Et, s'il se trouvait des sceptiques assez intrépides, ou plutôt assez fous pour nous dire: Nous ne devons croire, ni a l'existence des esprits, ni à celle des corps, serions-nous réduits à les prendre en pitié? nous serait-il impossible de les détromper?

Il est donc nécessaire de résoudre quatre questions pour satisfaire la curiosité inquiète de l'homme et de faire voir :

1° « Comment nous avons acquis l'idée des corps: » première question pleine d'intérêt, quelque opinion que l'on ait sur la réalité des corps;

2o « Que nous avons une âme spirituelle, s'il est vrai que nous ayons un corps: » seconde question contre les matérialistes qui nient l'âme, l'âme spirituelle;

5° « Que nous avons un corps, et qu'il existe d'autres corps, s'il est vrai que nous avons une âme spirituelle : » troisième question contre les spiritualistes qui nient les corps;

4o« Que le sentiment démontre l'existence de notre âme, et par l'existence de notre âme, celle de notre corps et des corps étrangers: » quatrième question contre ceux qui nient tout, et la réalité des esprits et la réalité des corps.

Mais je m'aperçois que, d'indication en indication, cette dernière séance pourrait se prolonger outre mesure. Il est temps de s'arrêter; et cependant qu'il me soit permis, avant de nous séparer, de mettre encore une fois sous vos yeux les vérités fondamentales sur lesquelles repose tout ce que j'ai pu vous enseigner dans cette seconde partie de nos leçons.

S VI.

Confirmation de notre théorie de la sensibilité et de l'intelligence.

Regardez autour de vous; comparez entre eux les hommes que vous êtes le plus à portée de connaître ; observez quels sont leurs goûts, leurs penchans, leurs

caractères : tout vous dira combien la sensibilité varie; tout vous dira l'influence des diverses manières de sentir sur les qualités et sur les habitudes de l'esprit.
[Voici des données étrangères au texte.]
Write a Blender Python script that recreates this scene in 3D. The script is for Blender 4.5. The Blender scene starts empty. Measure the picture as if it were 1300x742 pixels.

Chez plusieurs, chez un trop grand nombre, dominent les sensations; quelques-uns aiment à être affectés, ou par le sentiment que donne l'exercice des facultés de l'esprit, ou par le sentiment des rapports, ou par le sentiment moral; les premiers ne connaissent en quelque sorte que la vie de leur corps; les autres, faits pour des plaisirs plus délicats, plus purs, vivent d'une vie intellectuelle, d'une vie morale.

A chacune de ces différentes sensibilités, joignez le génie; à ceux qui les auraient ainsi en partage, donnez à la fois le pouvoir de soutenir longtemps leur attention, un goût vif pour le rapprochement des idées, une grande force de raisonnement; l'intelligence, dans ses rapports à la seule philosophie, vous étonnera par ses contrastes, autant que par ses richesses.

Vous aurez la philosophie d'Épicure et de Lucrèce; vous aurez celle d'Aristote, de Locke et de Bonnet; vous aurez celle de Pythagore, de Platon, de Malebranche; vous aurez enfin Épictète, Marc-Aurèle, Fénelon.

Mais il est rare qu'une manière de sentir domine exclusivement; il est rare qu'un sentiment ne réveille pas les autres sentimens. On ne verra point un monument d'architecture, sans que le sentiment de quelque rapport ne se mêle à la sensation; et, si ce monument est destiné au culte que l'homme rend à la Divinité, s'il est l'asile du guerrier qui versa son sang pour la patrie, pourra-t-on se défendre d'un sentiment moral.